Vier Fünftel der Mieter sind Kleinunternehmen mit bis zu zehn Mitarbeitern. Die Mischung ist bunt. Die deutliche Mehrzahl kommt aus dem Dienstleistungs- und Kreativbereich: Werbung, Medien, Mode, Galerien, Finanzen, Callcenter, Handel, Wohnungswesen oder Messeorganisation. Jeder zehnte Betrieb gehört dem produzierenden Gewerbe an.
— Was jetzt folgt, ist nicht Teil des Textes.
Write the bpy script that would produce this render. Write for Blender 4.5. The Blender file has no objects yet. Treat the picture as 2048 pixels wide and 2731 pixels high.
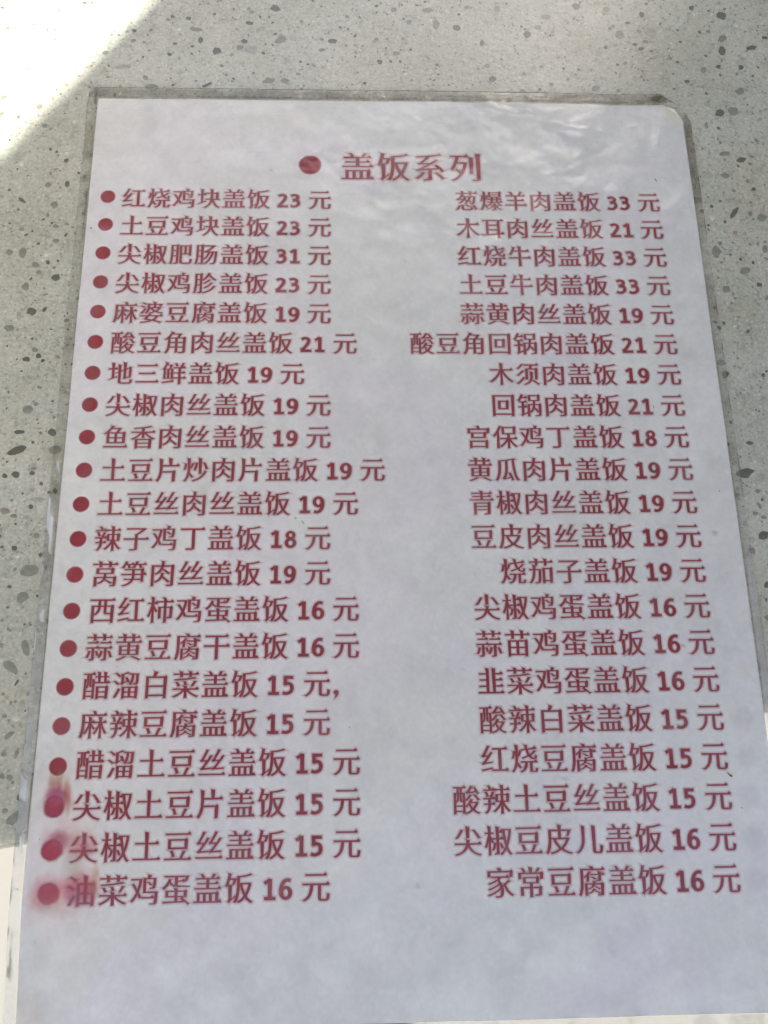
import bpy, math, random
import numpy as np
from mathutils import Matrix, Vector

scene = bpy.context.scene
COL = scene.collection
rng = np.random.default_rng(7)
random.seed(7)
MM = 0.001
R = math.radians

# ------------------------------------------------------------------ camera
# page frame: x to the right along the menu, y up the menu, origin at the paper's top left corner, z = 0 on the table top
cam_rows = [[0.9992143829817655, -0.015972558357135937, 0.03626974251213366],
            [-0.004075700817199288, -0.9517491640576403, -0.306849991650218],
            [0.03942087651508107, 0.3064611004555359, -0.9510665530864142]]
cx, cy, cz = cam_rows
rot = Matrix((( cx[0], -cy[0], -cz[0]), (cx[1], -cy[1], -cz[1]), (cx[2], -cy[2], -cz[2])))
cam_data = bpy.data.cameras.new('camera')
cam = bpy.data.objects.new('camera', cam_data)
COL.objects.link(cam)
cam.matrix_world = Matrix.Translation(Vector((87.924, -243.934, 276.344)) * MM) @ rot.to_4x4()
cam_data.sensor_fit = 'VERTICAL'
cam_data.sensor_height = 36.0
cam_data.sensor_width = 27.0
cam_data.lens = 2500.05 / 2731 * 36
cam_data.clip_start = 0.01
cam_data.clip_end = 400
cam_data.dof.use_dof = True
cam_data.dof.focus_distance = 0.30
cam_data.dof.aperture_fstop = 50.0
scene.camera = cam

# ------------------------------------------------------------------ frame of the table and the wall behind it
TA = math.atan2(34.0, 219.0)
TU = np.array([math.cos(TA), math.sin(TA)])
TV = np.array([-math.sin(TA), math.cos(TA)])
TF = np.array([-7.5, -251.0])
def uv2xy(u, v):
    return TF + u * TU + v * TV

# ------------------------------------------------------------------ sky, sun, exposure
SUN_EL = R(27)
sd = np.array([0.578, 0.816])              # horizontal direction towards the sun
world = bpy.data.worlds.new('World'); scene.world = world
world.use_nodes = True
wn = world.node_tree.nodes; wl = world.node_tree.links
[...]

Einer davon ist die Kaffeemanufaktur von Elisabeth und Wilhelm Andraschko an der Köpenicker Straße. Seit 30 Jahren lebt der Wiener mit seiner Frau in Berlin. „Wir haben uns einen Platz gesucht, wo wir auch produzieren können, ohne Büronachbarn zu stören.“ Jeder Hof hat einen Schwerpunkt. An der Köpenicker Straße sind es Tischlereien, eine Autowerkstatt und die Kaffeemanufaktur, die Kaffeebohnen aus aller Welt selber mahlt und Warenhäuser oder kleine Kaffeeläden beliefert. Andraschko schätzt die Nähe zu seinen Kunden und zur eigenen Wohnung. „Das ist einzigartig in Deutschland.“

Seit Januar 2009 betreibt die GSG überdies eine Gründeretage im Schöneberger Hof an der Feurigstraße. Hier finden Freiberufler und Unternehmer aus dem Dienstleistungsbereich sieben Arbeitsplätze zu Sonderkonditionen. „Am kreativen Potenzial Berlins ist auf jeden Fall etwas dran“, sagt Sabrina Eilers. Schließlich müssten auch Autoteile irgendwo designt werden, bevor sie in Produktion gehen. Was einst die Elektroindustrie war, sei heute die Kreativbranche: der Motor für Wachstum in Berlin.